* begin *

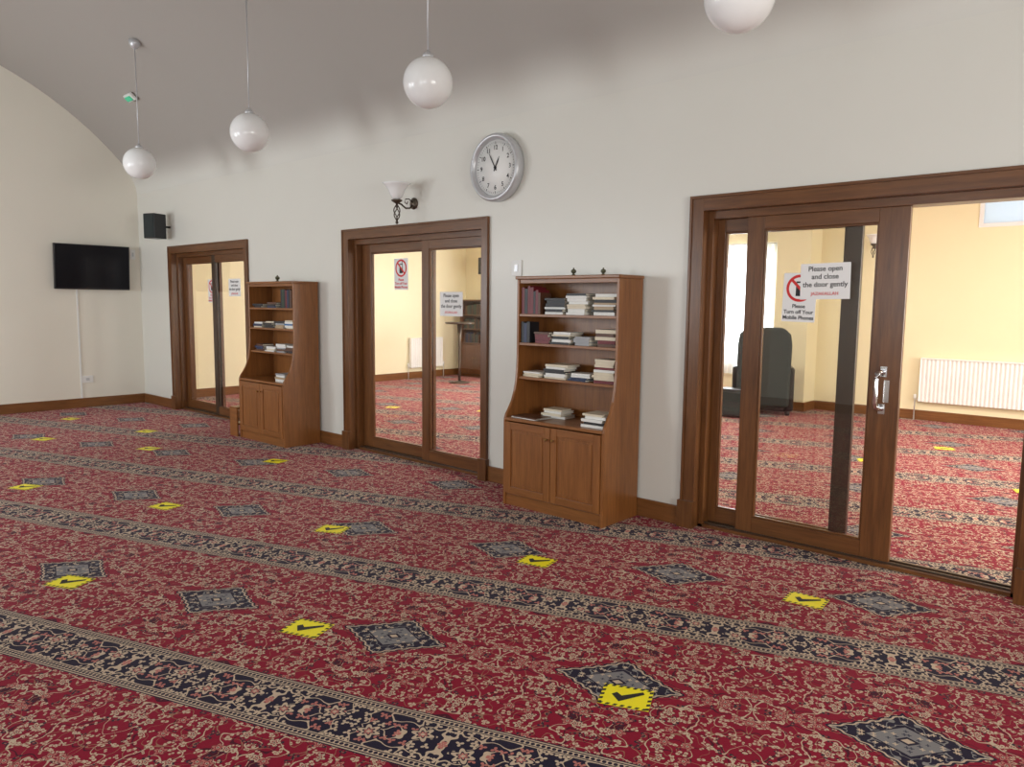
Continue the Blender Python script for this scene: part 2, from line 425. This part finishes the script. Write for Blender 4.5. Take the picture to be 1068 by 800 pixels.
# ---------------------------------------------------------------- notices
def no_phone(parent,cx,cz,r):
    bm=bmesh.new()
    seg=40
    o=[bm.verts.new((cx+r*cos(2*pi*i/seg),-.0012,cz+r*sin(2*pi*i/seg))) for i in range(seg)]
    q=[bm.verts.new((cx+.8*r*cos(2*pi*i/seg),-.0012,cz+.8*r*sin(2*pi*i/seg))) for i in range(seg)]
    for i in range(seg): bm.faces.new((o[i],o[(i+1)%seg],q[(i+1)%seg],q[i]))
    c,s=cos(radians(-45)),sin(radians(-45)); w=.1*r; L=.82*r
    bm.faces.new([bm.verts.new((cx+a*c-b*s,-.0016,cz+a*s+b*c)) for a,b in ((-L,-w),(L,-w),(L,w),(-L,w))])
    mk('prohibition_ring',bm,MRED,parent=parent)
    bm=bmesh.new(); bx(bm,cx-.28*r,cx+.28*r,-.0011,-.0004,cz-.58*r,cz+.5*r); bx(bm,cx+.14*r,cx+.24*r,-.0011,-.0004,cz+.5*r,cz+.78*r)
    mk('phone_symbol',bm,[MINK],parent=parent)
    bm=bmesh.new(); bx(bm,cx-.19*r,cx+.19*r,-.0013,-.0011,cz+.02*r,cz+.38*r)
    mk('phone_screen',bm,[MPAPER],parent=parent)
def sheet(kind,x,y,z,rot=0,lab='',ink=None):
    w,h=(.30,.22) if kind=='door' else (.21,.305)
    bm=bmesh.new(); bx(bm,-w/2,w/2,-.0003,.0003,-h/2,h/2)
    o=mk('paper_notice',bm,MPAPER,loc=(x,y,z),rot=(0,rot,0),label=lab,category='sign')
    if kind=='door':
        for i,t in enumerate(('Please open','and close','the door gently')):
            text(t,.043,MINK,o,(0,-.001,.076-.048*i),name='lettering')
        text('JAZAKALLAH',.028,MRED,o,(0,-.001,-.076),name='lettering')
    else:
        no_phone(o,0,.058,.085)
        for i,t in enumerate(('Please','Turn off Your','Mobile Phones')):
            text(t,.033,ink or MINK,o,(0,-.001,-.055-.036*i),name='lettering',bold=.02)
    return o
sheet('phone',-1.835,.084,1.60,.02,'white no mobile phones notice taped to the open sliding door')
sheet('door',-1.680,.0795,1.70,-.02,'white notice asking to close the door, on the open sliding door')
sheet('phone',-5.78,.138,1.815,0,'white no mobile phones notice with red lettering on the closed door',MRED)
sheet('door',-5.01,.084,1.53,0,'white notice asking to close the door on the closed door glass')
sheet('phone',-9.68,.138,1.66,0,'white no mobile phones notice on the door by the gable wall',MRED)
sheet('door',-8.97,.084,1.70,0,'white notice about closing on the door by the gable wall')

# ---------------------------------------------------------------- bookcases
SH=(.985,1.245,1.465)
def bookcase(x0,lab,W=.93):
    D=.44; H=1.725; T=.022
    root=empty('bookcase',(x0,-.024,0),label=lab,category='bookcase')
    prof=[(0,0),(-D,0),(-D,.665),(-D+.012,.70),(-.395,.745),(-.36,.80),(-.333,.87),(-.315,.95),(-.305,1.05),(-.30,1.15),(-.30,H),(0,H)]
    bm=bmesh.new(); prism(bm,prof,0,T); mk('side_panel',bm,MBW,parent=root,bevel=.003)
    bm=bmesh.new(); prism(bm,prof,W-T,W); mk('side_panel',bm,MBW,parent=root,bevel=.003)
    bm=bmesh.new(); bx(bm,T,W-T,-.012,0,.08,H); mk('back_panel',bm,MBW,parent=root)
    bm=bmesh.new(); bx(bm,-.008,W+.008,-.315,0,H,H+.024); mk('top_board',bm,MBWX,parent=root,bevel=.005)
    bm=bmesh.new(); bx(bm,T,W-T,-.292,-.274,H-.03,H); mk('top_rail',bm,MBWX,parent=root,bevel=.002)
    for z in SH:
        bm=bmesh.new(); bx(bm,T,W-T,-.295,-.012,z-.02,z); mk('shelf',bm,MBWX,parent=root,bevel=.002)
    bm=bmesh.new(); bx(bm,T,W-T,-D+.0,-.012,.655,.68); mk('cabinet_top',bm,MBWX,parent=root,bevel=.004)
    bm=bmesh.new(); bx(bm,T,W-T,-D+.012,-.40,0,.085); bx(bm,T,W-T,-.42,-.012,.085,.10); mk('plinth',bm,MBWX,parent=root)
    for i in (0,1):
        a=T+.004+i*(W/2-T-.001); b=a+W/2-T-.006
        bm=bmesh.new(); z0,z1=.095,.648; f=.055; y0=-D-.008; y1=-D+.012
        bx(bm,a,a+f,y0,y1,z0,z1,0); bx(bm,b-f,b,y0,y1,z0,z1,0)
        bx(bm,a+f,b-f,y0,y1,z0,z0+f,1); bx(bm,a+f,b-f,y0,y1,z1-f,z1,1)
        bx(bm,a+f,b-f,y0+.009,y1,z0+f,z1-f,0)
        bx(bm,a+f+.02,b-f-.02,y0+.004,y0+.009,z0+f+.02,z1-f-.02,0)
        d=mk('cabinet_door',bm,[MBW,MBWX],parent=root,bevel=.003)
        bm=bmesh.new(); kx=(b-.028) if i==0 else (a+.028)
        lathe(bm,[(.004,0),(.005,.010),(.010,.015),(.011,.021),(.006,.025),(0,.026)],16,0,Matrix.Translation((kx,y0,.56))@Matrix.Rotation(pi/2,4,'X'))
        mk('knob',bm,MBRASS,parent=d)
    return root
BX1=-3.845; BX2=-7.90
bookcase(BX1,'mid-brown wooden bookcase beside the open sliding door',.935)
bookcase(BX2,'mid-brown wooden bookcase nearer the gable wall',.93)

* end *

Set the listing down in full and exactly. Pictures within it should not appear in the copy.

Continue the Blender Python script for this scene: part 2, from line 425. This part finishes the script. Write for Blender 4.5. Take the picture to be 1068 by 800 pixels.
# ---------------------------------------------------------------- notices
def no_phone(parent,cx,cz,r):
    bm=bmesh.new()
    seg=40
    o=[bm.verts.new((cx+r*cos(2*pi*i/seg),-.0012,cz+r*sin(2*pi*i/seg))) for i in range(seg)]
    q=[bm.verts.new((cx+.8*r*cos(2*pi*i/seg),-.0012,cz+.8*r*sin(2*pi*i/seg))) for i in range(seg)]
    for i in range(seg): bm.faces.new((o[i],o[(i+1)%seg],q[(i+1)%seg],q[i]))
    c,s=cos(radians(-45)),sin(radians(-45)); w=.1*r; L=.82*r
    bm.faces.new([bm.verts.new((cx+a*c-b*s,-.0016,cz+a*s+b*c)) for a,b in ((-L,-w),(L,-w),(L,w),(-L,w))])
    mk('prohibition_ring',bm,MRED,parent=parent)
    bm=bmesh.new(); bx(bm,cx-.28*r,cx+.28*r,-.0011,-.0004,cz-.58*r,cz+.5*r); bx(bm,cx+.14*r,cx+.24*r,-.0011,-.0004,cz+.5*r,cz+.78*r)
    mk('phone_symbol',bm,[MINK],parent=parent)
    bm=bmesh.new(); bx(bm,cx-.19*r,cx+.19*r,-.0013,-.0011,cz+.02*r,cz+.38*r)
    mk('phone_screen',bm,[MPAPER],parent=parent)
def sheet(kind,x,y,z,rot=0,lab='',ink=None):
    w,h=(.30,.22) if kind=='door' else (.21,.305)
    bm=bmesh.new(); bx(bm,-w/2,w/2,-.0003,.0003,-h/2,h/2)
    o=mk('paper_notice',bm,MPAPER,loc=(x,y,z),rot=(0,rot,0),label=lab,category='sign')
    if kind=='door':
        for i,t in enumerate(('Please open','and close','the door gently')):
            text(t,.043,MINK,o,(0,-.001,.076-.048*i),name='lettering')
        text('JAZAKALLAH',.028,MRED,o,(0,-.001,-.076),name='lettering')
    else:
        no_phone(o,0,.058,.085)
        for i,t in enumerate(('Please','Turn off Your','Mobile Phones')):
            text(t,.033,ink or MINK,o,(0,-.001,-.055-.036*i),name='lettering',bold=.02)
    return o
sheet('phone',-1.835,.084,1.60,.02,'white no mobile phones notice taped to the open sliding door')
sheet('door',-1.680,.0795,1.70,-.02,'white notice asking to close the door, on the open sliding door')
sheet('phone',-5.78,.138,1.815,0,'white no mobile phones notice with red lettering on the closed door',MRED)
sheet('door',-5.01,.084,1.53,0,'white notice asking to close the door on the closed door glass')
sheet('phone',-9.68,.138,1.66,0,'white no mobile phones notice on the door by the gable wall',MRED)
sheet('door',-8.97,.084,1.70,0,'white notice about closing on the door by the gable wall')

# ---------------------------------------------------------------- bookcases
SH=(.985,1.245,1.465)
def bookcase(x0,lab,W=.93):
    D=.44; H=1.725; T=.022
    root=empty('bookcase',(x0,-.024,0),label=lab,category='bookcase')
    prof=[(0,0),(-D,0),(-D,.665),(-D+.012,.70),(-.395,.745),(-.36,.80),(-.333,.87),(-.315,.95),(-.305,1.05),(-.30,1.15),(-.30,H),(0,H)]
    bm=bmesh.new(); prism(bm,prof,0,T); mk('side_panel',bm,MBW,parent=root,bevel=.003)
    bm=bmesh.new(); prism(bm,prof,W-T,W); mk('side_panel',bm,MBW,parent=root,bevel=.003)
    bm=bmesh.new(); bx(bm,T,W-T,-.012,0,.08,H); mk('back_panel',bm,MBW,parent=root)
    bm=bmesh.new(); bx(bm,-.008,W+.008,-.315,0,H,H+.024); mk('top_board',bm,MBWX,parent=root,bevel=.005)
    bm=bmesh.new(); bx(bm,T,W-T,-.292,-.274,H-.03,H); mk('top_rail',bm,MBWX,parent=root,bevel=.002)
    for z in SH:
        bm=bmesh.new(); bx(bm,T,W-T,-.295,-.012,z-.02,z); mk('shelf',bm,MBWX,parent=root,bevel=.002)
    bm=bmesh.new(); bx(bm,T,W-T,-D+.0,-.012,.655,.68); mk('cabinet_top',bm,MBWX,parent=root,bevel=.004)
    bm=bmesh.new(); bx(bm,T,W-T,-D+.012,-.40,0,.085); bx(bm,T,W-T,-.42,-.012,.085,.10); mk('plinth',bm,MBWX,parent=root)
    for i in (0,1):
        a=T+.004+i*(W/2-T-.001); b=a+W/2-T-.006
        bm=bmesh.new(); z0,z1=.095,.648; f=.055; y0=-D-.008; y1=-D+.012
        bx(bm,a,a+f,y0,y1,z0,z1,0); bx(bm,b-f,b,y0,y1,z0,z1,0)
        bx(bm,a+f,b-f,y0,y1,z0,z0+f,1); bx(bm,a+f,b-f,y0,y1,z1-f,z1,1)
        bx(bm,a+f,b-f,y0+.009,y1,z0+f,z1-f,0)
        bx(bm,a+f+.02,b-f-.02,y0+.004,y0+.009,z0+f+.02,z1-f-.02,0)
        d=mk('cabinet_door',bm,[MBW,MBWX],parent=root,bevel=.003)
        bm=bmesh.new(); kx=(b-.028) if i==0 else (a+.028)
        lathe(bm,[(.004,0),(.005,.010),(.010,.015),(.011,.021),(.006,.025),(0,.026)],16,0,Matrix.Translation((kx,y0,.56))@Matrix.Rotation(pi/2,4,'X'))
        mk('knob',bm,MBRASS,parent=d)
    return root
BX1=-3.845; BX2=-7.90
bookcase(BX1,'mid-brown wooden bookcase beside the open sliding door',.935)
bookcase(BX2,'mid-brown wooden bookcase nearer the gable wall',.93)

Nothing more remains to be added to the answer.